> [TASK OBJECTIVE]:
Print the entries verbatim, leaving out the images they contain.
## START MATERIAL PROVIDED
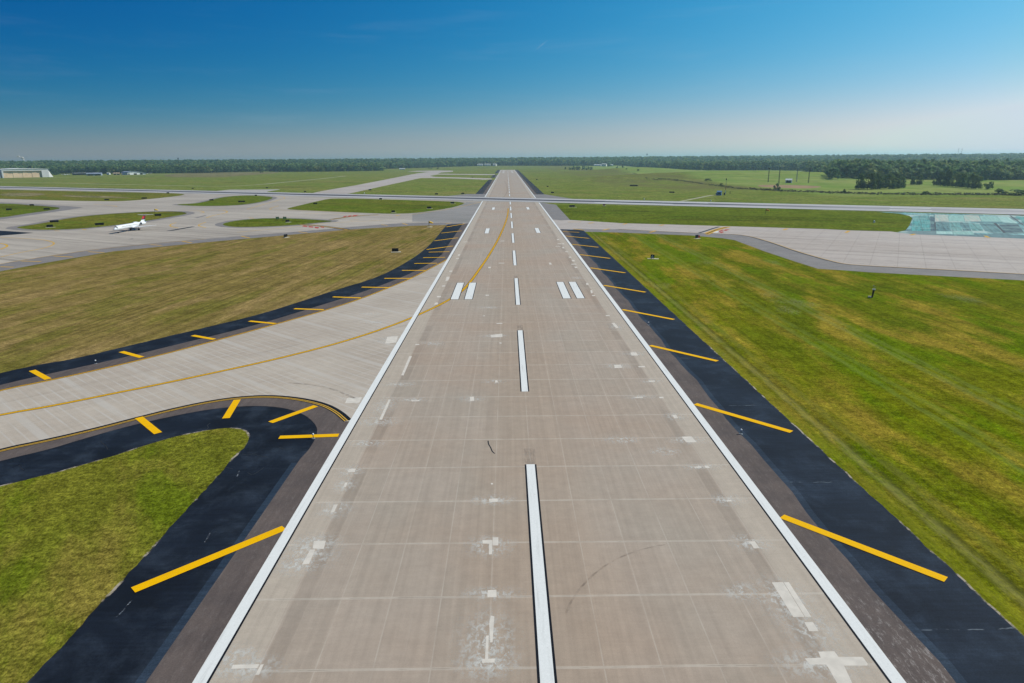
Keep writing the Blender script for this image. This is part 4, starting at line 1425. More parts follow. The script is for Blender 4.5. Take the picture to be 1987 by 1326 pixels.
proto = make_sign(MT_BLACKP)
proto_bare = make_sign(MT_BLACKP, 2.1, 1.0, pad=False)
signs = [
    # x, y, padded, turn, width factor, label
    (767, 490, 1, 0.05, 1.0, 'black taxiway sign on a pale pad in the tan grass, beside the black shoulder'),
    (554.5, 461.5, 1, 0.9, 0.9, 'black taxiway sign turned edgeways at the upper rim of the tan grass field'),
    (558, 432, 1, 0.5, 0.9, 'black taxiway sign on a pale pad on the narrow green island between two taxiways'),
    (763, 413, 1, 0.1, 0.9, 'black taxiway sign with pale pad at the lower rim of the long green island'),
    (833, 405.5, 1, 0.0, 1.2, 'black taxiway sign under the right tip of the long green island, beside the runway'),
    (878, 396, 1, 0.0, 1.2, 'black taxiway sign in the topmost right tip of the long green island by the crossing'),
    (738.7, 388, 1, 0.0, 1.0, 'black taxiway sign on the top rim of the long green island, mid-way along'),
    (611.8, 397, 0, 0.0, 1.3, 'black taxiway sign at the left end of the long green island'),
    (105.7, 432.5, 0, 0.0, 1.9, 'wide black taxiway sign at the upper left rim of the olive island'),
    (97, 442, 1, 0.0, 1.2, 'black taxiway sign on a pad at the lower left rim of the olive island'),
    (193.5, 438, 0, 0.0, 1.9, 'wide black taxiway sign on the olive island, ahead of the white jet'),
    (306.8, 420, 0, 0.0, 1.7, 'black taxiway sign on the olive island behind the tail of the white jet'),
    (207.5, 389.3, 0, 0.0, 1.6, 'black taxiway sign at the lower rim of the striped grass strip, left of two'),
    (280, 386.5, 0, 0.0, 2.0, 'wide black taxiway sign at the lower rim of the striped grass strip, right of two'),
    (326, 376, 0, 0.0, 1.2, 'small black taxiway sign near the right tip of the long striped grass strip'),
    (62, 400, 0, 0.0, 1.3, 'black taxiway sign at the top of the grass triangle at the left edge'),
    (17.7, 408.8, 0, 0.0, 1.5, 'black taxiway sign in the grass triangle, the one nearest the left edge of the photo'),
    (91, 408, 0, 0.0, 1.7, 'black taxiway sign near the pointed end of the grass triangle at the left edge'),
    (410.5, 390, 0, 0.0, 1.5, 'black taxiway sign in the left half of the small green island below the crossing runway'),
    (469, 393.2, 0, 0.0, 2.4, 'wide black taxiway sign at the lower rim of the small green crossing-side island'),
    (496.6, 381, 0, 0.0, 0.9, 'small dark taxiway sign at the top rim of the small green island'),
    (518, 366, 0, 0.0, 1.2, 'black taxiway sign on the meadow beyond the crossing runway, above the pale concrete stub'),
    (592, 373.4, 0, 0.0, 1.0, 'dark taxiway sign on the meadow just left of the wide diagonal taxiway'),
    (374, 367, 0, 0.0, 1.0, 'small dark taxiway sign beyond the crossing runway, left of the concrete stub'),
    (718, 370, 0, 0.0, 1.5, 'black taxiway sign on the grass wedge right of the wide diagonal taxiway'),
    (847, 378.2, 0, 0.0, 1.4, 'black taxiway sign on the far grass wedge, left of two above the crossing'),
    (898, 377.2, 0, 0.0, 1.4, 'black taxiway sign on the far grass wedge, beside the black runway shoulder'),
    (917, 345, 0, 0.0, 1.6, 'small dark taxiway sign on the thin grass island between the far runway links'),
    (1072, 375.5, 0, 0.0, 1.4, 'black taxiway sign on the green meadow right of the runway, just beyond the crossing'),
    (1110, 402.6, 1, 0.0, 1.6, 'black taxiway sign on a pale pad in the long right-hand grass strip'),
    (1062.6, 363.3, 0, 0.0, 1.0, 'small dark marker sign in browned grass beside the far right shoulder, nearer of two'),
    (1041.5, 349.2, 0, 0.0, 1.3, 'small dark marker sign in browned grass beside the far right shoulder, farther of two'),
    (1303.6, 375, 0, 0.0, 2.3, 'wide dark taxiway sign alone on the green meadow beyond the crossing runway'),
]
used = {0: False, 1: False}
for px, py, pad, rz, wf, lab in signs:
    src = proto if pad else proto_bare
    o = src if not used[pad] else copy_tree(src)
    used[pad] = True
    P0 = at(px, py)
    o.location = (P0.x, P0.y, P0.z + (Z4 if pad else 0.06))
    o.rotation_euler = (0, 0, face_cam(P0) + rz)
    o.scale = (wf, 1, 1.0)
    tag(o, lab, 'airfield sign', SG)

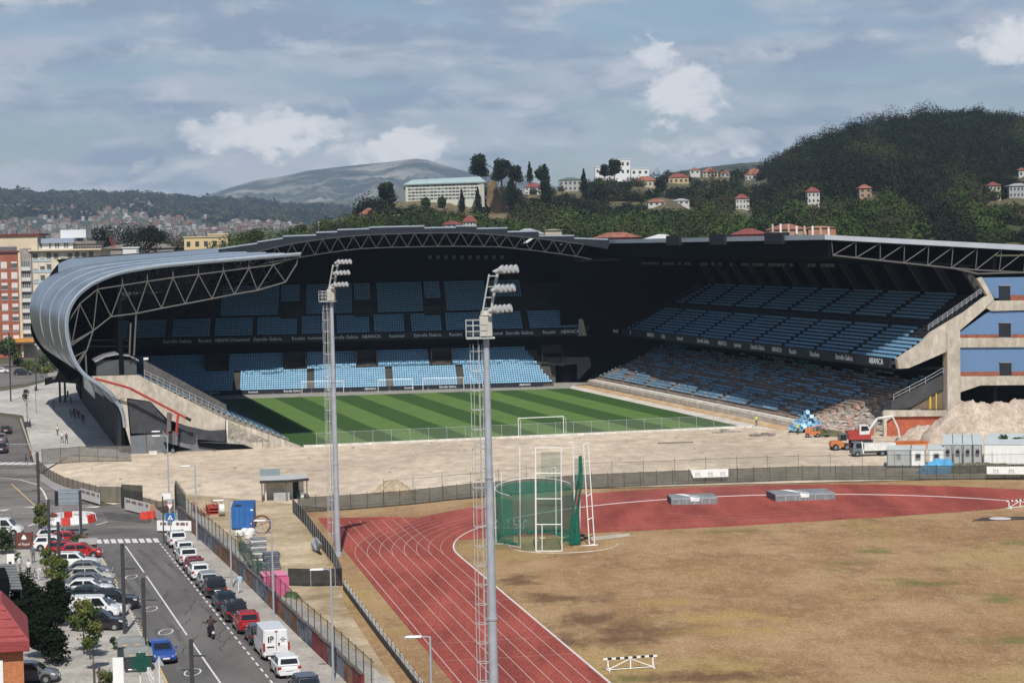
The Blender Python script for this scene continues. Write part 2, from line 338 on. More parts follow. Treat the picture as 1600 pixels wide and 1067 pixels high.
## END MATERIAL PROVIDED
> [TASK RESULT]:
Keep writing the Blender script for this image. This is part 4, starting at line 1425. More parts follow. The script is for Blender 4.5. Take the picture to be 1987 by 1326 pixels.
proto = make_sign(MT_BLACKP)
proto_bare = make_sign(MT_BLACKP, 2.1, 1.0, pad=False)
signs = [
    # x, y, padded, turn, width factor, label
    (767, 490, 1, 0.05, 1.0, 'black taxiway sign on a pale pad in the tan grass, beside the black shoulder'),
    (554.5, 461.5, 1, 0.9, 0.9, 'black taxiway sign turned edgeways at the upper rim of the tan grass field'),
    (558, 432, 1, 0.5, 0.9, 'black taxiway sign on a pale pad on the narrow green island between two taxiways'),
    (763, 413, 1, 0.1, 0.9, 'black taxiway sign with pale pad at the lower rim of the long green island'),
    (833, 405.5, 1, 0.0, 1.2, 'black taxiway sign under the right tip of the long green island, beside the runway'),
    (878, 396, 1, 0.0, 1.2, 'black taxiway sign in the topmost right tip of the long green island by the crossing'),
    (738.7, 388, 1, 0.0, 1.0, 'black taxiway sign on the top rim of the long green island, mid-way along'),
    (611.8, 397, 0, 0.0, 1.3, 'black taxiway sign at the left end of the long green island'),
    (105.7, 432.5, 0, 0.0, 1.9, 'wide black taxiway sign at the upper left rim of the olive island'),
    (97, 442, 1, 0.0, 1.2, 'black taxiway sign on a pad at the lower left rim of the olive island'),
    (193.5, 438, 0, 0.0, 1.9, 'wide black taxiway sign on the olive island, ahead of the white jet'),
    (306.8, 420, 0, 0.0, 1.7, 'black taxiway sign on the olive island behind the tail of the white jet'),
    (207.5, 389.3, 0, 0.0, 1.6, 'black taxiway sign at the lower rim of the striped grass strip, left of two'),
    (280, 386.5, 0, 0.0, 2.0, 'wide black taxiway sign at the lower rim of the striped grass strip, right of two'),
    (326, 376, 0, 0.0, 1.2, 'small black taxiway sign near the right tip of the long striped grass strip'),
    (62, 400, 0, 0.0, 1.3, 'black taxiway sign at the top of the grass triangle at the left edge'),
    (17.7, 408.8, 0, 0.0, 1.5, 'black taxiway sign in the grass triangle, the one nearest the left edge of the photo'),
    (91, 408, 0, 0.0, 1.7, 'black taxiway sign near the pointed end of the grass triangle at the left edge'),
    (410.5, 390, 0, 0.0, 1.5, 'black taxiway sign in the left half of the small green island below the crossing runway'),
    (469, 393.2, 0, 0.0, 2.4, 'wide black taxiway sign at the lower rim of the small green crossing-side island'),
    (496.6, 381, 0, 0.0, 0.9, 'small dark taxiway sign at the top rim of the small green island'),
    (518, 366, 0, 0.0, 1.2, 'black taxiway sign on the meadow beyond the crossing runway, above the pale concrete stub'),
    (592, 373.4, 0, 0.0, 1.0, 'dark taxiway sign on the meadow just left of the wide diagonal taxiway'),
    (374, 367, 0, 0.0, 1.0, 'small dark taxiway sign beyond the crossing runway, left of the concrete stub'),
    (718, 370, 0, 0.0, 1.5, 'black taxiway sign on the grass wedge right of the wide diagonal taxiway'),
    (847, 378.2, 0, 0.0, 1.4, 'black taxiway sign on the far grass wedge, left of two above the crossing'),
    (898, 377.2, 0, 0.0, 1.4, 'black taxiway sign on the far grass wedge, beside the black runway shoulder'),
    (917, 345, 0, 0.0, 1.6, 'small dark taxiway sign on the thin grass island between the far runway links'),
    (1072, 375.5, 0, 0.0, 1.4, 'black taxiway sign on the green meadow right of the runway, just beyond the crossing'),
    (1110, 402.6, 1, 0.0, 1.6, 'black taxiway sign on a pale pad in the long right-hand grass strip'),
    (1062.6, 363.3, 0, 0.0, 1.0, 'small dark marker sign in browned grass beside the far right shoulder, nearer of two'),
    (1041.5, 349.2, 0, 0.0, 1.3, 'small dark marker sign in browned grass beside the far right shoulder, farther of two'),
    (1303.6, 375, 0, 0.0, 2.3, 'wide dark taxiway sign alone on the green meadow beyond the crossing runway'),
]
used = {0: False, 1: False}
for px, py, pad, rz, wf, lab in signs:
    src = proto if pad else proto_bare
    o = src if not used[pad] else copy_tree(src)
    used[pad] = True
    P0 = at(px, py)
    o.location = (P0.x, P0.y, P0.z + (Z4 if pad else 0.06))
    o.rotation_euler = (0, 0, face_cam(P0) + rz)
    o.scale = (wf, 1, 1.0)
    tag(o, lab, 'airfield sign', SG)

The Blender Python script for this scene continues. Write part 2, from line 338 on. More parts follow. Treat the picture as 1600 pixels wide and 1067 pixels high.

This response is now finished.